Dossier : IMM-2105-99


ENTRE



BATOOL HAYDER

ZENIB HAYDER

ALI HAYDER


demandeurs


et


LE MINISTRE DE LA CITOYENNETÉ ET DE L'IMMIGRATION


défendeur



MOTIFS D'ORDONNANCE


LE JUGE HENEGHAN

[1]      Il s'agit d'une demande de contrôle judiciaire de la décision, datée du 23 novembre 1998, par laquelle la Commission de l'immigration et du statut de réfugié (la Commission) a déclaré que la revendicatrice principale, Batool Hayder, et ses deux enfants mineurs, Zenib Hayder et Ali Hayder, ne sont pas des réfugiés au sens de la Convention. L'autorisation de présenter la demande de contrôle judiciaire a été accordée le 4 janvier 2000.

[2]      Batool Hayder est une citoyenne du Pakistan. Elle soutient qu'elle a une crainte fondée d'être persécutée dans ce pays en raison de sa religion et son appartenance à un groupe social particulier, soit les femmes violentées par leur époux.

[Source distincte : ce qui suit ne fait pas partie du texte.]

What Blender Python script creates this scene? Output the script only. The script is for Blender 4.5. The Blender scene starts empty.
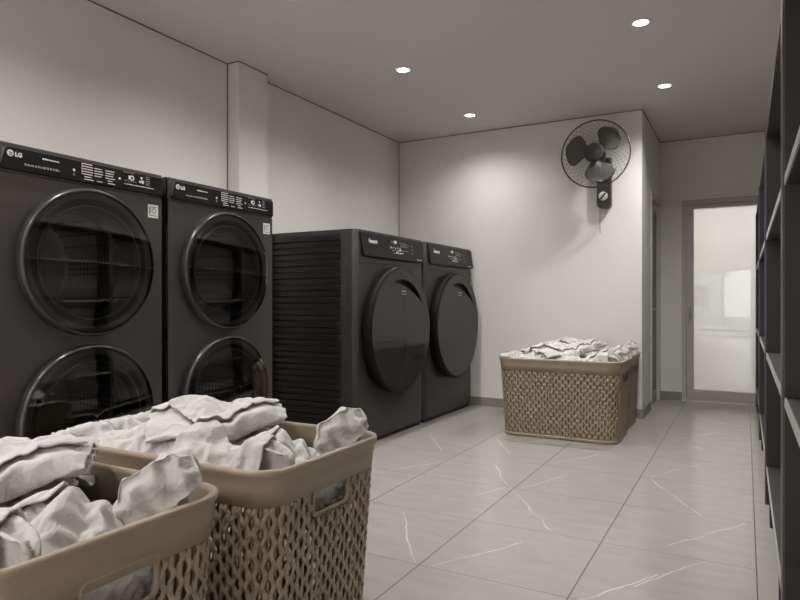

[3]      La revendicatrice, qui est chi'ite, a époux un homme sunnite le 1er janvier 1990. Il s'agissait d'un mariage arrangé par les deux familles. Zenib, une fille, est née le 27 novembre 1990 alors que Ali, un garçon, est né le 1er février 1992.

[4]      La revendicatrice principale soutient que son mariage était tolérable, mais qu'il était dénué de toute affection dès les premiers instants. La situation a empiré après la naissance de sa fille. La violence a pris la place de la tolérance, l'époux s'attaquant physiquement à sa femme et à sa fille. La revendicatrice dit qu'elle a été violée par son époux et qu'elle est par la suite tombée enceinte de son deuxième enfant. Elle soutient que son époux passait de plus en plus de temps à l'extérieur du foyer après la naissance de leur fils et qu'il en est venu à prendre part aux activités d'un groupe extrémiste qui militait contre les chi'ites, le Sipah-e-Sahaba (le SSP). Elle attribue l'hostilité de plus en plus grande de son époux à son égard à sa participation aux activités du groupe SSP. Elle craint que sa sécurité et celle de ses enfants soient en danger.

[5]      La revendicatrice et ses enfants sont arrivés au Canada le 6 mai 1997 et ont présenté une revendication du statut de réfugié au sens de la Convention le 10 juin 1997.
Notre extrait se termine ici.